Raw records:

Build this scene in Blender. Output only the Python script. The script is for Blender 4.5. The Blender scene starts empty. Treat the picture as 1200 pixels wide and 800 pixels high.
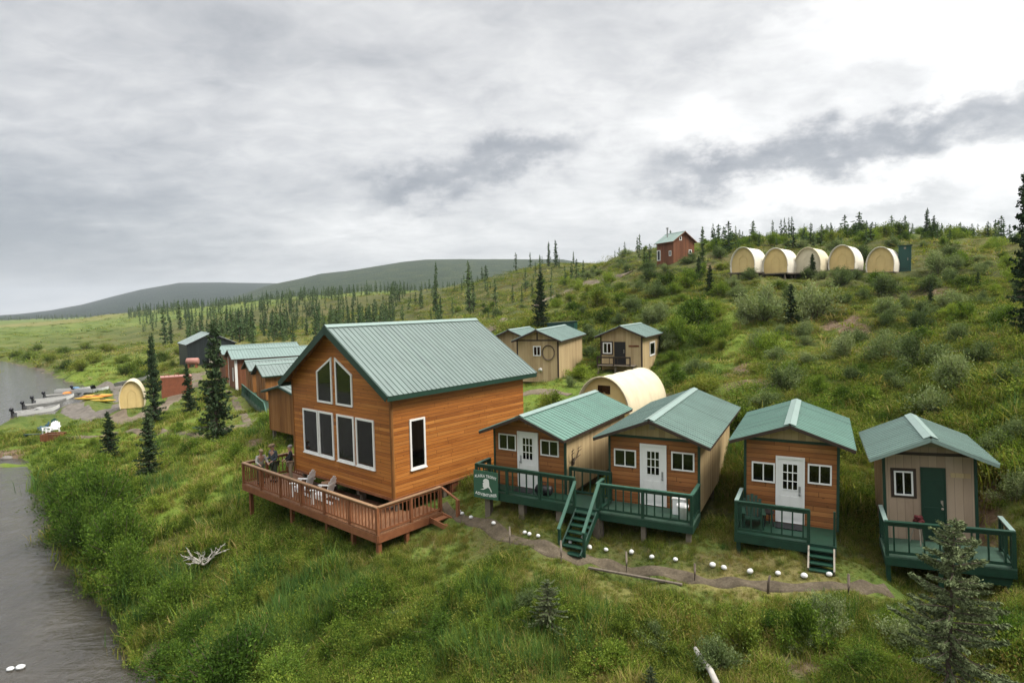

==

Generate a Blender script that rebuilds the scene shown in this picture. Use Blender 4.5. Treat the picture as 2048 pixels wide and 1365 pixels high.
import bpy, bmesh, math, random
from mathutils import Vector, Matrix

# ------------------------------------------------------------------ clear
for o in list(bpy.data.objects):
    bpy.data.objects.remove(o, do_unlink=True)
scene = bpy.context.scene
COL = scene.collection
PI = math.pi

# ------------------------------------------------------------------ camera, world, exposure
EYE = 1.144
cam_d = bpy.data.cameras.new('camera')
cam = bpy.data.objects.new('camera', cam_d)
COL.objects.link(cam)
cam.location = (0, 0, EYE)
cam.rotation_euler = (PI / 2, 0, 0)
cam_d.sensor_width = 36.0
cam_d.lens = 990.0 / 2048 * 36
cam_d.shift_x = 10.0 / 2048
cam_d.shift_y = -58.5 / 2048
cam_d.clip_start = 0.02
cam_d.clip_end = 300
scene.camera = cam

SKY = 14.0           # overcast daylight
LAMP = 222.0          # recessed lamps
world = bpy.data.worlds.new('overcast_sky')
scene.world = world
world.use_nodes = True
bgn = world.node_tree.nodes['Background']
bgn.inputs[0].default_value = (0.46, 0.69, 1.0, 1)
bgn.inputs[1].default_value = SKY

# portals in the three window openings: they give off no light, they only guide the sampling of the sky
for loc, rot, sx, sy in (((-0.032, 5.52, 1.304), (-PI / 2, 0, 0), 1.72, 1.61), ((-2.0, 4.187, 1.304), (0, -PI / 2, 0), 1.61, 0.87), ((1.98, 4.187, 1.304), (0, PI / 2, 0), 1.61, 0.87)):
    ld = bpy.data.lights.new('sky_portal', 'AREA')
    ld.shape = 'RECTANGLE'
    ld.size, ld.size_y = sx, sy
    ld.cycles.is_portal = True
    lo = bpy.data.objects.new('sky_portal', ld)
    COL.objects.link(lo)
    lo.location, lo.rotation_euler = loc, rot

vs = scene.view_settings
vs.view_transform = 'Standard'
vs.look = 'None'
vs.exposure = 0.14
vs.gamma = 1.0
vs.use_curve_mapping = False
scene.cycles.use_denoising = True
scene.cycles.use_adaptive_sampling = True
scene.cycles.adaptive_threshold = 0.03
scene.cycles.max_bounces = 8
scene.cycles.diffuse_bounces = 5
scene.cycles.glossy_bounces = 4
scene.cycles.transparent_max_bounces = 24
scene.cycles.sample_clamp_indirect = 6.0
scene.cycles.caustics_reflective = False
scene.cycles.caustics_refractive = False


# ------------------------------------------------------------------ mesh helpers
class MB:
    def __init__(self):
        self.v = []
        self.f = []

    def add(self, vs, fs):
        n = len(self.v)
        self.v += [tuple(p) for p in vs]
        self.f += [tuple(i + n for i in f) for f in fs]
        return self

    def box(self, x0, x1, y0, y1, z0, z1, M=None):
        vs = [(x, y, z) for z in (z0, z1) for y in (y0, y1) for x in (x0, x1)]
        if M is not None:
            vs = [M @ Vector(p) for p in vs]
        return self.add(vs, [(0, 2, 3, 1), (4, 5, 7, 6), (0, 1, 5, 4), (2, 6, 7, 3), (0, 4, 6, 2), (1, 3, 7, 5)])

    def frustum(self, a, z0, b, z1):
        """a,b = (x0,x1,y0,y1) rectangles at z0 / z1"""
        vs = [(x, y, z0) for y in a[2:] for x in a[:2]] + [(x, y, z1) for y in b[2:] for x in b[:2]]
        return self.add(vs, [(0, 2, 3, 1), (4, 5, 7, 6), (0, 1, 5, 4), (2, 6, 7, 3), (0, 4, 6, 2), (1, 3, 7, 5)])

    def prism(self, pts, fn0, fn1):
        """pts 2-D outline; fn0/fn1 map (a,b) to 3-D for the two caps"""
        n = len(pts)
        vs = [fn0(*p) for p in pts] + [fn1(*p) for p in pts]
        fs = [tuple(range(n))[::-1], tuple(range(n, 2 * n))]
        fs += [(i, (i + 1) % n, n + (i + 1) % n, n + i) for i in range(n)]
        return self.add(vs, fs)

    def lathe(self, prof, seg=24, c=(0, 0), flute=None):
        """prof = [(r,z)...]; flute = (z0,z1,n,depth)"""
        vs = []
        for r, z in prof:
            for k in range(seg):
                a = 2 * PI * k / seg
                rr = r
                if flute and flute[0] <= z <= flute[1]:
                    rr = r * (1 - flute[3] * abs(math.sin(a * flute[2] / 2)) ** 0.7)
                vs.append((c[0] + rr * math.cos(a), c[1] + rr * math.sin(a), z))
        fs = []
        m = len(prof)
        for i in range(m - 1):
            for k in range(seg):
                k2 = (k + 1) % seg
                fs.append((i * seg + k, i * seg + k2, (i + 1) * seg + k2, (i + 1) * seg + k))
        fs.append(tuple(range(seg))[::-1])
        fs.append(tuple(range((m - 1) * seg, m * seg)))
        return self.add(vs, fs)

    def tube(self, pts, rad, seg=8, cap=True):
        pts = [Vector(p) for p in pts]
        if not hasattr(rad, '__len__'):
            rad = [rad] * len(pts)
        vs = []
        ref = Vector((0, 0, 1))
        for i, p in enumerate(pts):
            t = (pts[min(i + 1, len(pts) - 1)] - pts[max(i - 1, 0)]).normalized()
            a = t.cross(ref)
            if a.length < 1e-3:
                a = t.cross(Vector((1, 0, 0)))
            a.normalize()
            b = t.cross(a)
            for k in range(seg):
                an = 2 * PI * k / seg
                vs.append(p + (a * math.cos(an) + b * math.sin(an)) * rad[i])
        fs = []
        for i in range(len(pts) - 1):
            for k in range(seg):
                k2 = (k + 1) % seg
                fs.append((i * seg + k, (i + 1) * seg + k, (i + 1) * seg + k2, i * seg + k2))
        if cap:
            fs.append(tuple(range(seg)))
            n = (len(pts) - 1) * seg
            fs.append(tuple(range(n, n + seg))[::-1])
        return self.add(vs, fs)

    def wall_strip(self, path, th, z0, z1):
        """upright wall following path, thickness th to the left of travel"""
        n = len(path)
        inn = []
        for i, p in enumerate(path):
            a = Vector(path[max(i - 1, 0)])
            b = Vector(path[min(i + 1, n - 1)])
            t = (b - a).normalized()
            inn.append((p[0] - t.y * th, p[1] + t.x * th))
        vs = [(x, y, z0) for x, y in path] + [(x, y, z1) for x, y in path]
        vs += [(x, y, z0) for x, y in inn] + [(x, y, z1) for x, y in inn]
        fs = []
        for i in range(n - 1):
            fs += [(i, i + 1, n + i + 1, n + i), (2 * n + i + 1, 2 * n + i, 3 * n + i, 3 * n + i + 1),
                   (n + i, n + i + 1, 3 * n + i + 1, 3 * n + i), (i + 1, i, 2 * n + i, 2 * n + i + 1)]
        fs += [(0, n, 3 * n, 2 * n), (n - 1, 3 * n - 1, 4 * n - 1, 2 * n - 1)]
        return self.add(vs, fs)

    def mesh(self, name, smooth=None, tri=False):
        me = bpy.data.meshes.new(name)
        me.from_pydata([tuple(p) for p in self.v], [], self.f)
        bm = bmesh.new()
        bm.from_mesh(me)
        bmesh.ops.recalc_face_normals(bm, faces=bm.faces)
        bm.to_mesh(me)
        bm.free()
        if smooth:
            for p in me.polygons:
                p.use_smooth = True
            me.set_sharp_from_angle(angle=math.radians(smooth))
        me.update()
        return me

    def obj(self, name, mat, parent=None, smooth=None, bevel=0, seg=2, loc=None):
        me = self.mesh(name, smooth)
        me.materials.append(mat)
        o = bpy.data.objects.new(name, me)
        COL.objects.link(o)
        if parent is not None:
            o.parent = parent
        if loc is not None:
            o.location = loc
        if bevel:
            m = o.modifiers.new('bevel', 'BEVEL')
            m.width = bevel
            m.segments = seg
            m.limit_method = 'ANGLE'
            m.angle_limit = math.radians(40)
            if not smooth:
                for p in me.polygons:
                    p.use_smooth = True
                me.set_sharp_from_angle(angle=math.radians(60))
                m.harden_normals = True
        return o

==

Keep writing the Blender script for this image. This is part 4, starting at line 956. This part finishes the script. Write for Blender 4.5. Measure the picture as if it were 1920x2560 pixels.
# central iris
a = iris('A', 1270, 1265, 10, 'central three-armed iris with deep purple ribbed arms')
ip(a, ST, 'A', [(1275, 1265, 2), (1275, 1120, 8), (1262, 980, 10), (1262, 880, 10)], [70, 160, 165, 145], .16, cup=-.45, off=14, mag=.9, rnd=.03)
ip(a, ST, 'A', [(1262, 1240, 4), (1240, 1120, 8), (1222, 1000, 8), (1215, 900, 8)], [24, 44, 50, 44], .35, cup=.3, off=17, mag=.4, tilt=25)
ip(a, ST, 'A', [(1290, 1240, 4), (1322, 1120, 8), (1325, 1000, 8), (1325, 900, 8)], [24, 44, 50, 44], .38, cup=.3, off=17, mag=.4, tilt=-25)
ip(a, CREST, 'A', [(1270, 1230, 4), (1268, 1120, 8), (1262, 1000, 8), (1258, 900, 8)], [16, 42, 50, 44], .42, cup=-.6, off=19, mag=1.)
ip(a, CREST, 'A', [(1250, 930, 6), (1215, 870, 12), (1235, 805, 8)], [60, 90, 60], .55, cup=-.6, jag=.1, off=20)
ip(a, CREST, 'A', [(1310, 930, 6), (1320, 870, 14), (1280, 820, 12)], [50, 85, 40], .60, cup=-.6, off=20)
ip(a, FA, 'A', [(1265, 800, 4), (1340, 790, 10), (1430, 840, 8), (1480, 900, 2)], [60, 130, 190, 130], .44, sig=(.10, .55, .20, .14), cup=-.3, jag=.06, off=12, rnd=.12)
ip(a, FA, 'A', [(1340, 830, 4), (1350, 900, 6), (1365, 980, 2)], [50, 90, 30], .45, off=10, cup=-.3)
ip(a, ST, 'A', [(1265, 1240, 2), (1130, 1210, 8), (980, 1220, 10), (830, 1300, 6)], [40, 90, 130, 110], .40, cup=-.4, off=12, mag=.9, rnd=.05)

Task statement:
Of all the entries above, repeat only the lines from the line that has "Keep writing the" to the line that has "off=12, mag=.9, rnd=.05)", both lines included, exactly.

The output:
Keep writing the Blender script for this image. This is part 4, starting at line 956. This part finishes the script. Write for Blender 4.5. Measure the picture as if it were 1920x2560 pixels.
# central iris
a = iris('A', 1270, 1265, 10, 'central three-armed iris with deep purple ribbed arms')
ip(a, ST, 'A', [(1275, 1265, 2), (1275, 1120, 8), (1262, 980, 10), (1262, 880, 10)], [70, 160, 165, 145], .16, cup=-.45, off=14, mag=.9, rnd=.03)
ip(a, ST, 'A', [(1262, 1240, 4), (1240, 1120, 8), (1222, 1000, 8), (1215, 900, 8)], [24, 44, 50, 44], .35, cup=.3, off=17, mag=.4, tilt=25)
ip(a, ST, 'A', [(1290, 1240, 4), (1322, 1120, 8), (1325, 1000, 8), (1325, 900, 8)], [24, 44, 50, 44], .38, cup=.3, off=17, mag=.4, tilt=-25)
ip(a, CREST, 'A', [(1270, 1230, 4), (1268, 1120, 8), (1262, 1000, 8), (1258, 900, 8)], [16, 42, 50, 44], .42, cup=-.6, off=19, mag=1.)
ip(a, CREST, 'A', [(1250, 930, 6), (1215, 870, 12), (1235, 805, 8)], [60, 90, 60], .55, cup=-.6, jag=.1, off=20)
ip(a, CREST, 'A', [(1310, 930, 6), (1320, 870, 14), (1280, 820, 12)], [50, 85, 40], .60, cup=-.6, off=20)
ip(a, FA, 'A', [(1265, 800, 4), (1340, 790, 10), (1430, 840, 8), (1480, 900, 2)], [60, 130, 190, 130], .44, sig=(.10, .55, .20, .14), cup=-.3, jag=.06, off=12, rnd=.12)
ip(a, FA, 'A', [(1340, 830, 4), (1350, 900, 6), (1365, 980, 2)], [50, 90, 30], .45, off=10, cup=-.3)
ip(a, ST, 'A', [(1265, 1240, 2), (1130, 1210, 8), (980, 1220, 10), (830, 1300, 6)], [40, 90, 130, 110], .40, cup=-.4, off=12, mag=.9, rnd=.05)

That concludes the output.